Was mir beim Lesen außerdem in den Sinn kam, war die Unmöglichkeit mehrere Dutzend Silos zu bauen, die alle nichts miteinander zu tun haben dürfen. Sicherlich vermeidet man auf diese Weise die Weitergabe von Konflikten, sollte es in einem der Silos zum Aufstand kommen. Dennoch wäre doch ein Netzwerk sehr nützlich, vor allem weil nicht alle die selben Ausgangssituationen haben dürften. Die Umstände zu Bau und Logistik bleiben bis zum Ende unklar.

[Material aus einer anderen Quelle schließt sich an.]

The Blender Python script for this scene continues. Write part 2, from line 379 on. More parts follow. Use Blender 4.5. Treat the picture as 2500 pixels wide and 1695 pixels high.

Auf mich wirkten die Menschen im Silo wie Ameisen in einem Ameisenstaat, wobei die Königin das Regelwerk rund um das Leben im Silo ist. Der Einzelne mit seinen Träumen, Gedanken und Mühen ist nur ein Rädchen im Getriebe der Gemeinschaft. Wer frei und kritisch denkt, wird in der Reinigung ("Rausgehen") aussortiert. Vielleicht ist es das, was die Menschheit vor der Umweltverseuchung retten soll: Lange genug abgewartet hat die Natur im Freien die Gifte abgebaut und die Menschen können wieder aus ihren Silos kommen. So weit sind die Personen im Buch aber noch nicht. Sie leben in ihren Gruppen. Aber wenn es zu einem Bürgerkrieg kommt, dann sind die schützenden Wände des Silos genauso Begrenzung für Fliehende, wie sie auch sonst in ihrem Leben die Freiheit der Menschlichkeit begrenzen.
Wenn Siloeine Kritik an Umweltverschmutzung und Warnung vor einem Extremfall, etwa einem nuklearen Kollaps, sein soll, dann fehlt mir am Ende noch die Frage in welchem Fall wir als Spezies weiterexistieren müssen. Ist das Leben noch ein Leben, wenn wir uns selbst in große Gruppenkäfige sperren, uns in Hierarchien und Aufgaben kategorisieren und unsere freien Gedanken, den freien Willen, aufgeben, um die Spezies am Leben zu erhalten? Sind wir verpflichtet für Nachkommen und Überleben das aufzugeben, das wir zu Lebzeiten des Autors als größtmögliche Freude und Lebenslust kennen?
Diese Fragen stellt Hugh Howey nicht. Stattdessen erfahren wir, wie es ist fast zu ertrinken, wie es für uns ist fast von Strahlung und vor Einsamkeit umzukommen. Wir erfahren, wie lesen uns zum kritischen Denken anregt, aber kritische Fragen bezogen auf des Lesers Leben werden auch indirekt nicht gestellt. Wer aber nach den letzten Seiten ins Grübeln kommt, der fragt sich: "Würde ich dort unterirdisch leben wollen?"
Und noch ein keiner Veganerwitz am Ende: "Wie supplementieren die da eigentlich die Vitamine B und D ohne Sonnenlicht?"